* _Dataset section_
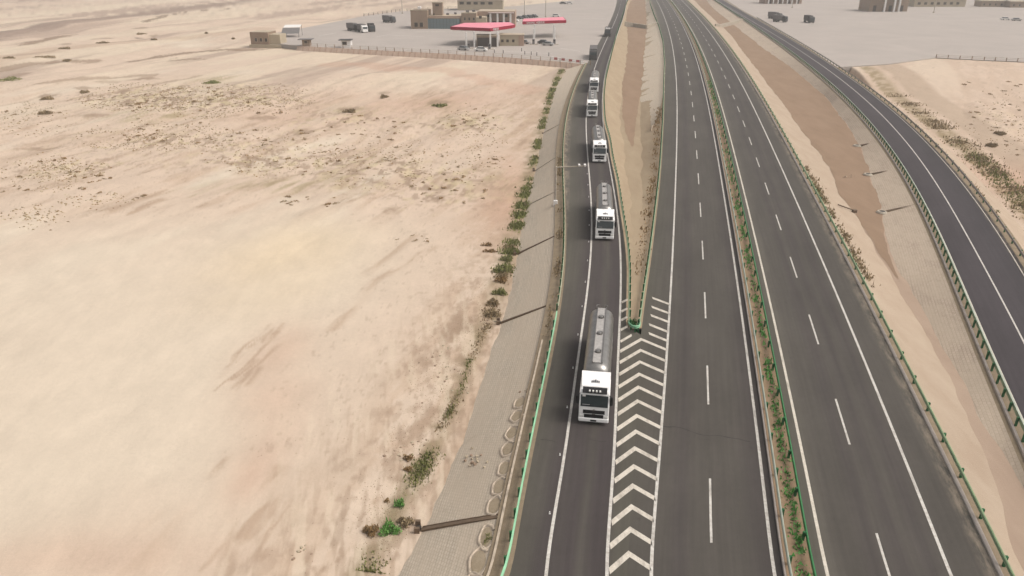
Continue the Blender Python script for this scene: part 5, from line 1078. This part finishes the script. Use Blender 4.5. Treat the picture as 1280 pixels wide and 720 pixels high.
# larger low mounds of scrub farther out
for i, (x, y, rx, ry, lab) in enumerate([(58,72,6.5,2.5,'widest dark mound of scrub at the far left'),(82,61,3.5,1.8,'flat scrub mound above the widest one'),(129,54,4.2,1.6,'long low scrub mound on the edge of the brown track'),(176,43,3.2,2.2,'bushy scrub mound in the far middle of the left desert'),(193,50,1.9,1.4,'small scrub mound right of the bushy one'),(12,100,5,5,'olive scrub mound at the left edge'),(12,73,3,1.5,'thin scrub patch at the left edge above the olive mound'),(84,76.5,2.2,1.2,'low scrub strip right of the widest mound'),(60,124,2.4,2,'isolated oval scrub mound on pale sand'),(105,116,1.8,1.4,'scrub mound right of the isolated oval one'),(57,142,2.4,1.8,'flattened scrub mound below the isolated oval one'),(265,104,3.6,3.0,'olive scrub mound near the tuft field'),(550,133,3.0,1.8,'oval olive scrub mound right of centre in the far sand'),(438,140,2.4,1.6,'slanting olive scrub mound in the middle sand'),(258,42,.9,.9,'round dark bush by the far wash'),(292,49,.9,1.0,'round dark bush left of the blockhouse'),(480,122,1.6,1.8,'twiggy brown bush under the faint track fork'),(1250,168,1.6,1.2,'dark scrub mound on the sand at the right edge'),(1240,183,1.6,1.0,'low scrub mound near the weedy ditch on the right')]):
    shrub(x, y, rx*.7, ry*.9, .5 if i < 13 else .5, 'leaf_dust' if i not in (5,11,12) else 'leaf', lab, 800, .13)
# rubble stones near the drain outlets and scattered on the sand
sm = []
for s in range(4):
    rg = np.random.default_rng(s+60); mb = MB(); n = 6
    mb.add([(math.cos(6.283*i/n)*rg.uniform(.7,1.1), math.sin(6.283*i/n)*rg.uniform(.6,1), -.2) for i in range(n)]+[(math.cos(6.283*i/n+.2)*rg.uniform(.4,.8), math.sin(6.283*i/n+.2)*rg.uniform(.4,.8), rg.uniform(.4,.7)) for i in range(n)], [tuple(range(n,2*n))]+[(i,(i+1)%n,n+(i+1)%n,n+i) for i in range(n)]); o = mb.build('stone', MAT['wall_light' if s % 2 else 'wall']); sm.append(o.data); bpy.data.objects.remove(o)
for (cx, cy, rx, ry, n, zz) in [(614,402,10,5,9,GZ),(508,660,8,4,7,GZ),(560,470,35,25,30,GZ),(530,560,30,30,18,GZ),(505,560,18,12,8,GZ),(375,690,16,14,9,GZ),(1060,221,9,3,10,-1.3),(660,488,8,3,8,-.6),(588,575,14,10,18,-2.2),(540,440,22,16,10,GZ)]:
    for i in range(n):
        px, py = cx+rng.normal()*rx*.5, cy+rng.normal()*ry*.5; p = P(px, py, zz)
        for _ in range(3): p = P(px, py, ground_z(p.x, p.y) if zz == GZ else (surf_left(p.x, p.y) if p.x < 0 or px < 700 else zz))
        if zz == GZ and p.x > float(FOOT.at(p.y)[0]): continue
        o = mesh_obj('stone', sm[int(rng.integers(4))]); s = rng.uniform(.05,.17); o.scale = (s*1.2, s, s*.8); o.location = p; o.rotation_euler = (0,0,rng.uniform(0,6.28)); tag(o, 'pale loose stone lying near the drains at the foot of the embankment', 'stone', 'loose stones by the embankment')
# ------------------------------------------------------------------ dusty air
def haze_box():
    mb = MB(); mb.box(-7000, 7000, -60, 2600, -8.0, 36.0); o = mb.build('haze', None or MAT['white']); o.data.materials.clear()
    m = bpy.data.materials.new('dusty_air'); m.use_nodes = True; t = m.node_tree; t.nodes.clear(); ou = t.nodes.new('ShaderNodeOutputMaterial'); v = t.nodes.new('ShaderNodeVolumePrincipled')
    v.inputs['Color'].default_value = (.93, .90, .87, 1); v.inputs['Density'].default_value = .0005; v.inputs['Anisotropy'].default_value = .2; t.links.new(v.outputs[0], ou.inputs['Volume'])
    o.data.materials.append(m); tag(o, kind='stuff'); return o
haze_box()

* _Required task_
All of the material above should be reproduced exactly, except the pictures.

* _Output_
Continue the Blender Python script for this scene: part 5, from line 1078. This part finishes the script. Use Blender 4.5. Treat the picture as 1280 pixels wide and 720 pixels high.
# larger low mounds of scrub farther out
for i, (x, y, rx, ry, lab) in enumerate([(58,72,6.5,2.5,'widest dark mound of scrub at the far left'),(82,61,3.5,1.8,'flat scrub mound above the widest one'),(129,54,4.2,1.6,'long low scrub mound on the edge of the brown track'),(176,43,3.2,2.2,'bushy scrub mound in the far middle of the left desert'),(193,50,1.9,1.4,'small scrub mound right of the bushy one'),(12,100,5,5,'olive scrub mound at the left edge'),(12,73,3,1.5,'thin scrub patch at the left edge above the olive mound'),(84,76.5,2.2,1.2,'low scrub strip right of the widest mound'),(60,124,2.4,2,'isolated oval scrub mound on pale sand'),(105,116,1.8,1.4,'scrub mound right of the isolated oval one'),(57,142,2.4,1.8,'flattened scrub mound below the isolated oval one'),(265,104,3.6,3.0,'olive scrub mound near the tuft field'),(550,133,3.0,1.8,'oval olive scrub mound right of centre in the far sand'),(438,140,2.4,1.6,'slanting olive scrub mound in the middle sand'),(258,42,.9,.9,'round dark bush by the far wash'),(292,49,.9,1.0,'round dark bush left of the blockhouse'),(480,122,1.6,1.8,'twiggy brown bush under the faint track fork'),(1250,168,1.6,1.2,'dark scrub mound on the sand at the right edge'),(1240,183,1.6,1.0,'low scrub mound near the weedy ditch on the right')]):
    shrub(x, y, rx*.7, ry*.9, .5 if i < 13 else .5, 'leaf_dust' if i not in (5,11,12) else 'leaf', lab, 800, .13)
# rubble stones near the drain outlets and scattered on the sand
sm = []
for s in range(4):
    rg = np.random.default_rng(s+60); mb = MB(); n = 6
    mb.add([(math.cos(6.283*i/n)*rg.uniform(.7,1.1), math.sin(6.283*i/n)*rg.uniform(.6,1), -.2) for i in range(n)]+[(math.cos(6.283*i/n+.2)*rg.uniform(.4,.8), math.sin(6.283*i/n+.2)*rg.uniform(.4,.8), rg.uniform(.4,.7)) for i in range(n)], [tuple(range(n,2*n))]+[(i,(i+1)%n,n+(i+1)%n,n+i) for i in range(n)]); o = mb.build('stone', MAT['wall_light' if s % 2 else 'wall']); sm.append(o.data); bpy.data.objects.remove(o)
for (cx, cy, rx, ry, n, zz) in [(614,402,10,5,9,GZ),(508,660,8,4,7,GZ),(560,470,35,25,30,GZ),(530,560,30,30,18,GZ),(505,560,18,12,8,GZ),(375,690,16,14,9,GZ),(1060,221,9,3,10,-1.3),(660,488,8,3,8,-.6),(588,575,14,10,18,-2.2),(540,440,22,16,10,GZ)]:
    for i in range(n):
        px, py = cx+rng.normal()*rx*.5, cy+rng.normal()*ry*.5; p = P(px, py, zz)
        for _ in range(3): p = P(px, py, ground_z(p.x, p.y) if zz == GZ else (surf_left(p.x, p.y) if p.x < 0 or px < 700 else zz))
        if zz == GZ and p.x > float(FOOT.at(p.y)[0]): continue
        o = mesh_obj('stone', sm[int(rng.integers(4))]); s = rng.uniform(.05,.17); o.scale = (s*1.2, s, s*.8); o.location = p; o.rotation_euler = (0,0,rng.uniform(0,6.28)); tag(o, 'pale loose stone lying near the drains at the foot of the embankment', 'stone', 'loose stones by the embankment')
# ------------------------------------------------------------------ dusty air
def haze_box():
    mb = MB(); mb.box(-7000, 7000, -60, 2600, -8.0, 36.0); o = mb.build('haze', None or MAT['white']); o.data.materials.clear()
    m = bpy.data.materials.new('dusty_air'); m.use_nodes = True; t = m.node_tree; t.nodes.clear(); ou = t.nodes.new('ShaderNodeOutputMaterial'); v = t.nodes.new('ShaderNodeVolumePrincipled')
    v.inputs['Color'].default_value = (.93, .90, .87, 1); v.inputs['Density'].default_value = .0005; v.inputs['Anisotropy'].default_value = .2; t.links.new(v.outputs[0], ou.inputs['Volume'])
    o.data.materials.append(m); tag(o, kind='stuff'); return o
haze_box()